YOUR OBJECTIVE: Copy exactly, and only, the lines below from the first through the one containing "scene.camera = cam", both included; pictures are omitted.

Scenes as source code:
========================

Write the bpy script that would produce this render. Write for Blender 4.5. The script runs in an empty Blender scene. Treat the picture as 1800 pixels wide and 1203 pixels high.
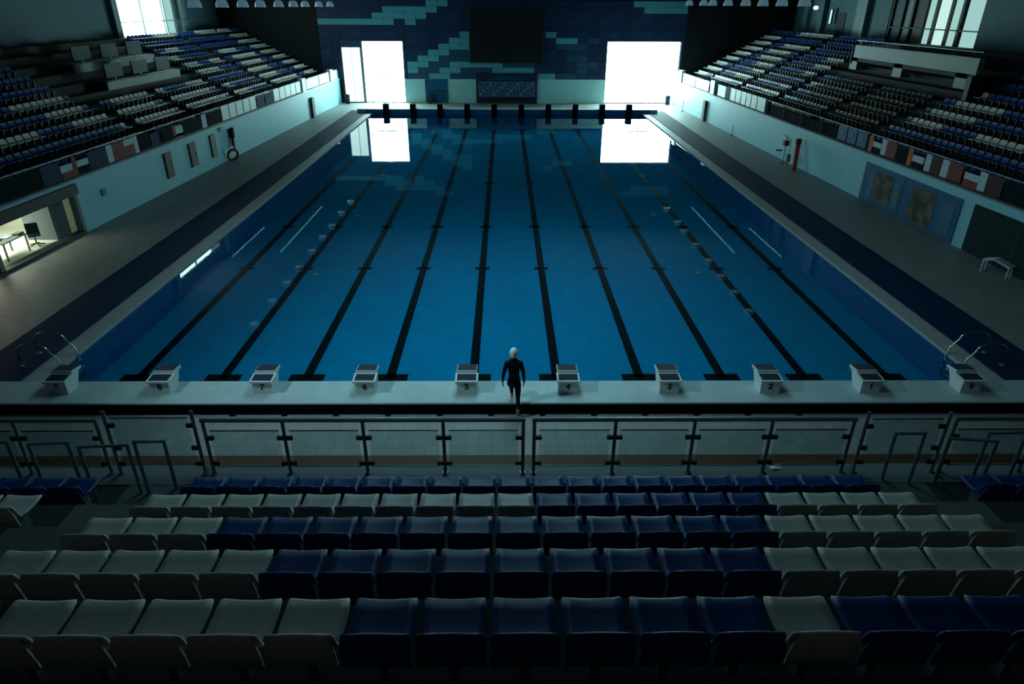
import bpy, math, random
from mathutils import Vector, Matrix
random.seed(7)
scene = bpy.context.scene
COL = scene.collection
R = math.radians

# ------------------------------------------------------------------ camera
CX, CY, CZ = -0.3193, -14.8142, 8.9902
P_, W_, O_ = 0.466863, 0.0126347, 0.0050778
cd = bpy.data.cameras.new('camera'); cam = bpy.data.objects.new('camera', cd); COL.objects.link(cam)
fw = Vector((math.sin(W_)*math.cos(P_), math.cos(W_)*math.cos(P_), -math.sin(P_)))
rt = Vector((math.cos(W_), -math.sin(W_), 0)); up = rt.cross(fw)
r2 = rt*math.cos(O_)+up*math.sin(O_); u2 = -rt*math.sin(O_)+up*math.cos(O_)
cam.matrix_world = Matrix(((r2.x,u2.x,-fw.x,CX),(r2.y,u2.y,-fw.y,CY),(r2.z,u2.z,-fw.z,CZ),(0,0,0,1)))
cd.sensor_width = 36; cd.sensor_fit = 'HORIZONTAL'; cd.lens = 36*1173.264/1800
cd.clip_start = .05; cd.clip_end = 300
scene.camera = cam

# ------------------------------------------------------------------ world + exposure
w = bpy.data.worlds.new('world'); scene.world = w; w.use_nodes = True
w.node_tree.nodes['Background'].inputs[0].default_value = (.030, .026, .024, 1)
w.node_tree.nodes['Background'].inputs[1].default_value = .95
scene.view_settings.view_transform = 'Standard'; scene.view_settings.look = 'None'
scene.view_settings.exposure = 0; scene.view_settings.gamma = 1
scene.view_settings.use_curve_mapping = False

# ------------------------------------------------------------------ lights (added unseen lamps under the roof, window daylight)
def spot(name, loc, target, energy, angle, blend, color, radius):
    d = bpy.data.lights.new(name, 'SPOT'); d.energy = energy; d.spot_size = R(angle); d.spot_blend = blend
    d.color = color; d.shadow_soft_size = radius
    o = bpy.data.objects.new(name, d); COL.objects.link(o); o.location = loc
    o.rotation_euler = (Vector(target)-Vector(loc)).to_track_quat('-Z', 'Y').to_euler()
    return o
ADDED_KEYLIGHTS = [((-13.0, -5.0, 12.2), (1.0, 4.0, 0), 3600, 74, 1.0)]  # key light added at upper left, no such lamp known
# added, unseen roof light to brighten the near half of the pool
ROOF_LIGHT = (-.6, 6.5, 12.7, 4.5, 15.0)      # centre x, y, z, width, length
sd = bpy.data.lights.new('added_roof_light', 'AREA'); sd.shape = 'RECTANGLE'; sd.size = ROOF_LIGHT[3]; sd.size_y = ROOF_LIGHT[4]
sd.energy = 660; sd.color = (.44, .88, 1.0); sd.spread = R(142)
so = bpy.data.objects.new('added_roof_light', sd); COL.objects.link(so); so.location = ROOF_LIGHT[:3]
WIN_FAR = 26.0     # daylight through the far glazing
WIN_TOP = 9.0      # daylight through the upper left window

# ------------------------------------------------------------------ materials
def mat(name, col, rough=.6, metal=0, var=.12, scale=3.0, spec=.5, bump=0, emit=None, estr=0, detail=4, coat=0):
    m = bpy.data.materials.new(name); m.use_nodes = True
    nt = m.node_tree; b = nt.nodes['Principled BSDF']
    b.inputs['Roughness'].default_value = rough; b.inputs['Metallic'].default_value = metal
    b.inputs['Specular IOR Level'].default_value = spec
    if coat: b.inputs['Coat Weight'].default_value = coat
    tc = nt.nodes.new('ShaderNodeTexCoord'); n = nt.nodes.new('ShaderNodeTexNoise')
    n.inputs['Scale'].default_value = scale; n.inputs['Detail'].default_value = detail
    nt.links.new(tc.outputs['Object'], n.inputs['Vector'])
    r = nt.nodes.new('ShaderNodeMix'); r.data_type = 'RGBA'
    c = Vector(col)
    r.inputs['A'].default_value = (*[max(0, x*(1-var)) for x in c], 1)
    r.inputs['B'].default_value = (*[min(1, x*(1+var)) for x in c], 1)
    nt.links.new(n.outputs['Fac'], r.inputs['Factor']); nt.links.new(r.outputs['Result'], b.inputs['Base Color'])
    if bump:
        bp = nt.nodes.new('ShaderNodeBump'); bp.inputs['Strength'].default_value = bump
        nt.links.new(n.outputs['Fac'], bp.inputs['Height']); nt.links.new(bp.outputs['Normal'], b.inputs['Normal'])
    if emit:
        b.inputs['Emission Color'].default_value = (*emit, 1); b.inputs['Emission Strength'].default_value = estr
    return m

def tile_mat(name, col, grout, size, rough=.4, var=.08, spec=.5):
    m = bpy.data.materials.new(name); m.use_nodes = True; nt = m.node_tree; b = nt.nodes['Principled BSDF']
    b.inputs['Roughness'].default_value = rough; b.inputs['Specular IOR Level'].default_value = spec
    tc = nt.nodes.new('ShaderNodeTexCoord'); br = nt.nodes.new('ShaderNodeTexBrick')
    br.offset = 0; br.inputs['Scale'].default_value = 1
    br.inputs['Brick Width'].default_value = size; br.inputs['Row Height'].default_value = size
    br.inputs['Mortar Size'].default_value = size*.03
    br.inputs['Color1'].default_value = (*[x*(1-var) for x in col], 1)
    br.inputs['Color2'].default_value = (*[x*(1+var) for x in col], 1)
    br.inputs['Mortar'].default_value = (*grout, 1)
    nt.links.new(tc.outputs['Object'], br.inputs['Vector'])
    n = nt.nodes.new('ShaderNodeTexNoise'); n.inputs['Scale'].default_value = .6; n.inputs['Detail'].default_value = 5
    nt.links.new(tc.outputs['Object'], n.inputs['Vector'])
    mx = nt.nodes.new('ShaderNodeMix'); mx.data_type = 'RGBA'; mx.blend_type = 'MULTIPLY'; mx.inputs['Factor'].default_value = .25
    nt.links.new(br.outputs['Color'], mx.inputs['A']); nt.links.new(n.outputs['Fac'], mx.inputs['B'])
    nt.links.new(mx.outputs['Result'], b.inputs['Base Color'])
    return m

def emit_mat(name, col, s):
    m = bpy.data.materials.new(name); m.use_nodes = True; nt = m.node_tree
    nt.nodes.remove(nt.nodes['Principled BSDF'])
    e = nt.nodes.new('ShaderNodeEmission'); e.inputs[0].default_value = (*col, 1); e.inputs[1].default_value = s
    nt.links.new(e.outputs[0], nt.nodes['Material Output'].inputs[0]); return m

def clear_mat(name, tint, rough, ior, wave=None):
    m = bpy.data.materials.new(name); m.use_nodes = True; nt = m.node_tree
    nt.nodes.remove(nt.nodes['Principled BSDF'])
    t = nt.nodes.new('ShaderNodeBsdfTransparent'); t.inputs[0].default_value = (*tint, 1)
    g = nt.nodes.new('ShaderNodeBsdfGlossy'); g.inputs['Roughness'].default_value = rough
    f = nt.nodes.new('ShaderNodeFresnel'); f.inputs[0].default_value = ior
    mx = nt.nodes.new('ShaderNodeMixShader')
    gm = nt.nodes.new('ShaderNodeNewGeometry'); iv = nt.nodes.new('ShaderNodeMath'); iv.operation = 'SUBTRACT'; iv.inputs[0].default_value = 1
    ml = nt.nodes.new('ShaderNodeMath'); ml.operation = 'MULTIPLY'       # reflect only where light enters the sheet
    nt.links.new(gm.outputs['Backfacing'], iv.inputs[1]); nt.links.new(iv.outputs[0], ml.inputs[0]); nt.links.new(f.outputs[0], ml.inputs[1])
    nt.links.new(ml.outputs[0], mx.inputs[0]); nt.links.new(t.outputs[0], mx.inputs[1]); nt.links.new(g.outputs[0], mx.inputs[2])
    if wave:
        tc = nt.nodes.new('ShaderNodeTexCoord'); n = nt.nodes.new('ShaderNodeTexNoise')
        n.inputs['Scale'].default_value = wave[0]; n.inputs['Detail'].default_value = 3
        nt.links.new(tc.outputs['Object'], n.inputs['Vector'])
        bp = nt.nodes.new('ShaderNodeBump'); bp.inputs['Strength'].default_value = wave[1]; bp.inputs['Distance'].default_value = .02
        nt.links.new(n.outputs['Fac'], bp.inputs['Height'])
        nt.links.new(bp.outputs['Normal'], g.inputs['Normal']); nt.links.new(bp.outputs['Normal'], f.inputs['Normal'])
    nt.links.new(mx.outputs[0], nt.nodes['Material Output'].inputs[0]); return m

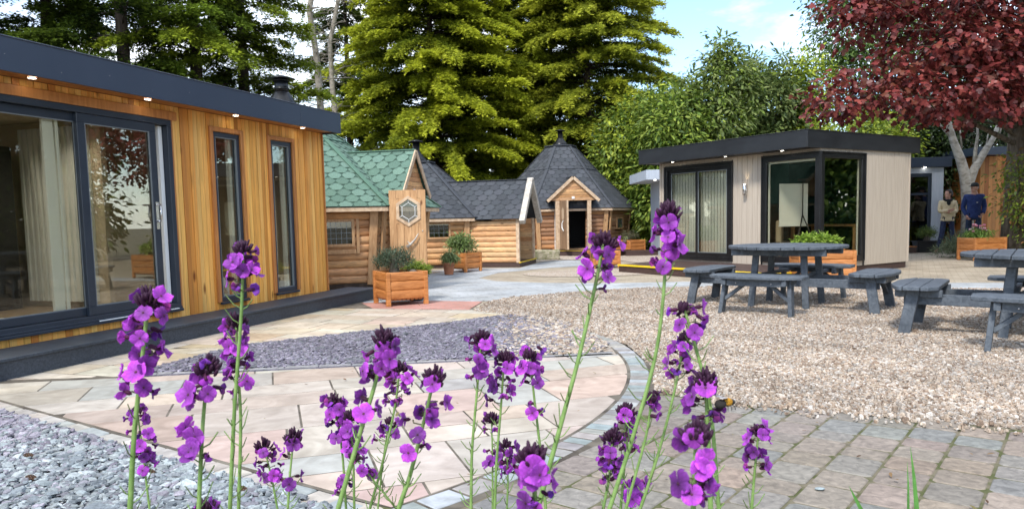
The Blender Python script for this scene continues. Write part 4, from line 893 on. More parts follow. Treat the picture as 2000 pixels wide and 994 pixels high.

========================

REPLY TO THE TASK:
Write the bpy script that would produce this render. Write for Blender 4.5. The script runs in an empty Blender scene. Treat the picture as 1800 pixels wide and 1203 pixels high.
import bpy, math, random
from mathutils import Vector, Matrix
random.seed(7)
scene = bpy.context.scene
COL = scene.collection
R = math.radians

# ------------------------------------------------------------------ camera
CX, CY, CZ = -0.3193, -14.8142, 8.9902
P_, W_, O_ = 0.466863, 0.0126347, 0.0050778
cd = bpy.data.cameras.new('camera'); cam = bpy.data.objects.new('camera', cd); COL.objects.link(cam)
fw = Vector((math.sin(W_)*math.cos(P_), math.cos(W_)*math.cos(P_), -math.sin(P_)))
rt = Vector((math.cos(W_), -math.sin(W_), 0)); up = rt.cross(fw)
r2 = rt*math.cos(O_)+up*math.sin(O_); u2 = -rt*math.sin(O_)+up*math.cos(O_)
cam.matrix_world = Matrix(((r2.x,u2.x,-fw.x,CX),(r2.y,u2.y,-fw.y,CY),(r2.z,u2.z,-fw.z,CZ),(0,0,0,1)))
cd.sensor_width = 36; cd.sensor_fit = 'HORIZONTAL'; cd.lens = 36*1173.264/1800
cd.clip_start = .05; cd.clip_end = 300
scene.camera = cam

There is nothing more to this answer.